*Task to carry out*
Leave out the pictures, and write out exactly the lines from the beginning of the material to the line holding "sc.camera = cam", that line included, and nothing else.

++++++++

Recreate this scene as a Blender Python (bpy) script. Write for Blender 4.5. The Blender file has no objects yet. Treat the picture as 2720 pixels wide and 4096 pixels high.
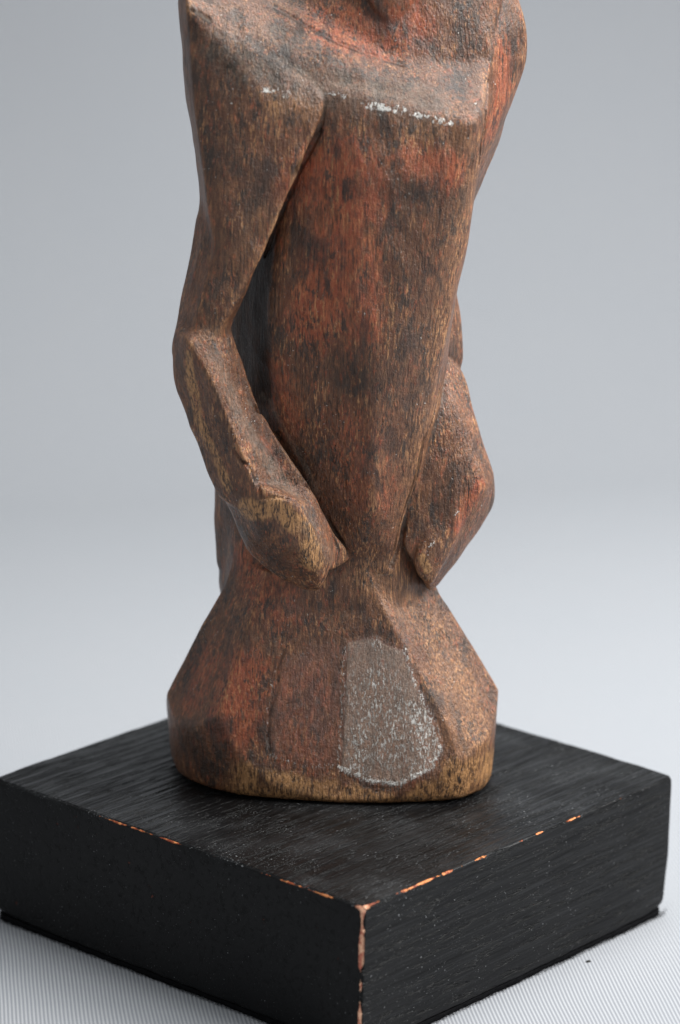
import bpy, bmesh, math, random, time
import numpy as np
from mathutils import Vector, Matrix
T0 = time.time()
sc = bpy.context.scene
COL = sc.collection
CM = 0.01

# ------------------------------------------------------------------ camera
CAM_C = np.array([-8.299, -101.727, 37.633])          # centimetres
CAM_R = np.array([0.99697651, -0.07410361, 0.02337734])
CAM_U = np.array([-0.00206719, 0.27545198, 0.96131261])
CAM_D = np.array([0.07767607, 0.95845441, -0.27446597])
F_PX, PW, PH = 14034.77, 2720.0, 4096.0
cd = bpy.data.cameras.new('camera')
cam = bpy.data.objects.new('camera', cd)
COL.objects.link(cam)
M = Matrix.Identity(4)
for i in range(3):
    M[i][0] = CAM_R[i]; M[i][1] = CAM_U[i]; M[i][2] = -CAM_D[i]; M[i][3] = CAM_C[i] * CM
cam.matrix_world = M
cd.sensor_fit = 'VERTICAL'; cd.sensor_height = 36.0; cd.sensor_width = 24.0
cd.lens = F_PX / PH * 36.0
cd.clip_start = 0.05; cd.clip_end = 100.0
cd.dof.use_dof = True; cd.dof.focus_distance = 1.035; cd.dof.aperture_fstop = 8.0
cd.dof.aperture_blades = 9
sc.camera = cam

# ------------------------------------------------------------------ light
w = bpy.data.worlds.new('World'); sc.world = w; w.use_nodes = True
bg = w.node_tree.nodes['Background']
bg.inputs[0].default_value = (0.93, 0.97, 1.0, 1); bg.inputs[1].default_value = 0.36

def area(name, loc, target, size, power, col, spread=math.pi):
    l = bpy.data.lights.new(name, 'AREA'); l.shape = 'RECTANGLE'
    l.size, l.size_y = size; l.energy = power; l.color = col
    l.spread = spread
    o = bpy.data.objects.new(name, l); COL.objects.link(o)
    o.location = loc
    o.rotation_euler = (Vector(target) - Vector(loc)).to_track_quat('-Z', 'Y').to_euler()
    return o
area('window_light', (0.85, -0.10, 0.70), (0, 0.02, 0.1), (0.5, 0.5), 7.6, (1.0, 0.985, 0.96), math.radians(130))
area('top_light', (0.22, 0.10, 0.74), (0.08, 0.14, 0.0), (0.6, 0.5), 3.9, (0.97, 1.0, 0.995), math.radians(125))
sc.view_settings.view_transform = 'Standard'
sc.view_settings.look = 'None'
sc.view_settings.exposure = 0.18
sc.view_settings.gamma = 1.0

def P(px, py, y=None, z=None):
    """point of the place (cm) seen at a place of the 1568 x 2361 picture, on the plane y=.. or z=.."""
    k = PW / 1568.0
    v = CAM_D + CAM_R * (px * k - PW / 2) / F_PX - CAM_U * (py * k - PH / 2) / F_PX
    t = (z - CAM_C[2]) / v[2] if z is not None else (y - CAM_C[1]) / v[1]
    return CAM_C + v * t

# ------------------------------------------------------------------ helpers
def tag(o, label=None, cat=None, group=None, kind=None):
    for k, v in (('label', label), ('category', cat), ('group', group), ('kind', kind)):
        if v: o[k] = v
    return o

def empty(name, loc=(0, 0, 0)):
    o = bpy.data.objects.new(name, None); COL.objects.link(o); o.location = loc
    o.empty_display_size = 0.02
    return o

def mesh_np(name, V, F, mat, parent=None, smooth=True, attrs=None, normals=None):
    """V in cm, F int array (n,3|4)"""
    me = bpy.data.meshes.new(name)
    n, k = F.shape
    me.vertices.add(len(V)); me.vertices.foreach_set('co', (V * CM).astype(np.float32).ravel())
    me.loops.add(n * k); me.loops.foreach_set('vertex_index', F.astype(np.int32).ravel())
    me.polygons.add(n); me.polygons.foreach_set('loop_start', np.arange(0, n * k, k, dtype=np.int32))
    me.polygons.foreach_set('loop_total', np.full(n, k, dtype=np.int32))
    me.update(calc_edges=True)
    me.polygons.foreach_set('use_smooth', np.full(n, smooth))
    if attrs:
        for an, av in attrs.items():
            a = me.attributes.new(an, 'FLOAT', 'POINT'); a.data.foreach_set('value', av.astype(np.float32))
    if normals is not None:
        me.normals_split_custom_set_from_vertices(normals.astype(np.float32).tolist())
    me.materials.append(mat)
    o = bpy.data.objects.new(name, me); COL.objects.link(o)
    if parent: o.parent = parent
    return o

class Noise:
    """lattice value noise, C1, vectorised"""
    def __init__(s, seed): s.t = np.random.RandomState(seed).rand(32, 32, 32).astype(np.float32) * 2 - 1
    def __call__(s, p, f):
        q = p * np.asarray(f, dtype=np.float32) + 1000.37
        i = np.floor(q).astype(np.int32); d = (q - i).astype(np.float32); d = d * d * (3 - 2 * d)
        i &= 31; j = (i + 1) & 31
        x0, y0, z0 = i.T; x1, y1, z1 = j.T; dx, dy, dz = d.T
        t = s.t
        a = t[x0, y0, z0] * (1 - dx) + t[x1, y0, z0] * dx
        b = t[x0, y1, z0] * (1 - dx) + t[x1, y1, z0] * dx
        c = t[x0, y0, z1] * (1 - dx) + t[x1, y0, z1] * dx
        e = t[x0, y1, z1] * (1 - dx) + t[x1, y1, z1] * dx
        a = a * (1 - dy) + b * dy; c = c * (1 - dy) + e * dy
        return a * (1 - dz) + c * dz
NZ = [Noise(k) for k in range(6)]

def hull_planes(pts):
    bm = bmesh.new()
    vs = [bm.verts.new(p) for p in pts]
    bmesh.ops.convex_hull(bm, input=vs)
    pl = []
    c = np.mean(np.array(pts), axis=0)
    for f in bm.faces:
        n = f.normal.copy()
        if n.length < .5 or f.calc_area() < 1e-3: continue
        n = np.array(n); d = float(n @ np.array(f.verts[0].co))
        if n @ c - d > 0: n, d = -n, -d
        if not any(n @ m > .998 for m, e in pl): pl.append((n, d))
    bm.free()
    return pl

def convex(p, pl, r):
    """rounded convex solid from planes"""
    ds = [(p @ n.astype(np.float32) - np.float32(d)) for n, d in pl]
    m = ds[0].copy()
    for e in ds[1:]: np.maximum(m, e, out=m)
    s = np.zeros_like(m)
    for e in ds: s += np.exp((e - m) / r)
    return m + r * np.log(s)

def smin(a, b, k):
    h = np.clip(0.5 + 0.5 * (b - a) / k, 0, 1)
    return b + (a - b) * h - k * h * (1 - h)
def smax(a, b, k): return -smin(-a, -b, k)
#@@FIGURE
# ------------------------------------------------------------------ the carved figure as a field (cm)
def H(pts, r, extra=()):
    q = np.array([P(a, b, y=c) for a, b, c in pts] + [np.array(e, float) for e in extra])
    return (hull_planes(q), r, q.min(0).astype(np.float32), q.max(0).astype(np.float32))

SOL = {}
# torso: an inverted wedge with a flat carved front
SOL['torso'] = H([(738, 216, -2.45), (752, 214, -2.55), (1095, 288, -2.85), (1124, 280, -2.2), (1140, 122, -.8), (934, 142, -1.5), (787, 97, -1.2), (700, 150, -1.7), (640, 230, 1.2), (1100, 140, 1.2),
                  (642, 560, -2.15), (608, 760, -1.9), (645, 950, -1.95), (840, 480, -3.0), (850, 760, -2.95), (860, 1000, -2.7), (855, 1200, -2.15),
                  (1084, 540, -2.1), (1034, 750, -2.0), (985, 1000, -1.85), (900, 1315, -1.5), (800, 1315, -1.6),
                  (500, 600, 1.9), (498, 900, 1.6), (500, 1300, 1.3), (950, 1300, .8), (985, 850, .8), (1050, 560, .0)], .055)
# back and hips down to the base
SOL['hips'] = H([(498, 1060, 1.2), (502, 1365, 1.3), (545, 1375, -.45), (640, 1390, -1.25), (740, 1395, -1.6), (865, 1395, -1.62), (940, 1385, -1.35), (982, 1378, -.4),
                 (1000, 1370, 1.6), (985, 1000, 1.8), (700, 1120, -.6), (930, 1120, -.6), (560, 1100, -.2),
                 (740, 1310, -1.6), (905, 1310, -1.58), (960, 1330, -1.2), (650, 1540, .2), (880, 1540, .2), (560, 1500, .8), (960, 1500, .8), (600, 1480, 2.5), (900, 1480, 2.5),
                 (520, 1360, 3.2), (970, 1360, 3.4), (520, 600, 3.2), (980, 600, 3.2)], .08)
# chest slope above the ledge
SOL['chest'] = H([(600, 212, -2.46), (742, 222, -2.40), (900, 250, -2.45), (1090, 280, -2.7), (1115, 262, -2.1), (1132, 124, -.85), (934, 142, -1.48), (787, 97, -1.18), (634, 8, -.68),
                  (560, -100, .1), (420, -100, -.5), (430, 18, -1.55), (422, 60, 1.0), (640, 300, .6), (1100, 290, .8), (1080, 0, 2.0), (560, -100, 2.0)], .04)
# upper chest, steeper
SOL['collar'] = H([(634, 4, -.75), (700, 48, -1.05), (787, 97, -1.30), (934, 147, -1.62), (1020, 140, -1.50), (1130, 100, -1.0), (1128, 150, -1.12), (1000, 165, -1.6), (1180, -90, .1),
                  (610, -100, -.35), (900, -110, -.9), (1080, -100, -.6), (640, -100, 1.5), (1100, -100, 2.5), (1100, 150, 1.5), (800, 150, 1.5)], .07)
SOL['beard'] = H([(900, 60, -1.40), (850, 20, -1.35), (960, 10, -1.3), (800, -60, -1.2), (1010, -70, -1.0), (900, -120, -1.6), (760, -120, 0), (1050, -120, 0), (900, 60, 0.0)], .07)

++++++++

*Solution for this task*
Recreate this scene as a Blender Python (bpy) script. Write for Blender 4.5. The Blender file has no objects yet. Treat the picture as 2720 pixels wide and 4096 pixels high.
import bpy, bmesh, math, random, time
import numpy as np
from mathutils import Vector, Matrix
T0 = time.time()
sc = bpy.context.scene
COL = sc.collection
CM = 0.01

# ------------------------------------------------------------------ camera
CAM_C = np.array([-8.299, -101.727, 37.633])          # centimetres
CAM_R = np.array([0.99697651, -0.07410361, 0.02337734])
CAM_U = np.array([-0.00206719, 0.27545198, 0.96131261])
CAM_D = np.array([0.07767607, 0.95845441, -0.27446597])
F_PX, PW, PH = 14034.77, 2720.0, 4096.0
cd = bpy.data.cameras.new('camera')
cam = bpy.data.objects.new('camera', cd)
COL.objects.link(cam)
M = Matrix.Identity(4)
for i in range(3):
    M[i][0] = CAM_R[i]; M[i][1] = CAM_U[i]; M[i][2] = -CAM_D[i]; M[i][3] = CAM_C[i] * CM
cam.matrix_world = M
cd.sensor_fit = 'VERTICAL'; cd.sensor_height = 36.0; cd.sensor_width = 24.0
cd.lens = F_PX / PH * 36.0
cd.clip_start = 0.05; cd.clip_end = 100.0
cd.dof.use_dof = True; cd.dof.focus_distance = 1.035; cd.dof.aperture_fstop = 8.0
cd.dof.aperture_blades = 9
sc.camera = cam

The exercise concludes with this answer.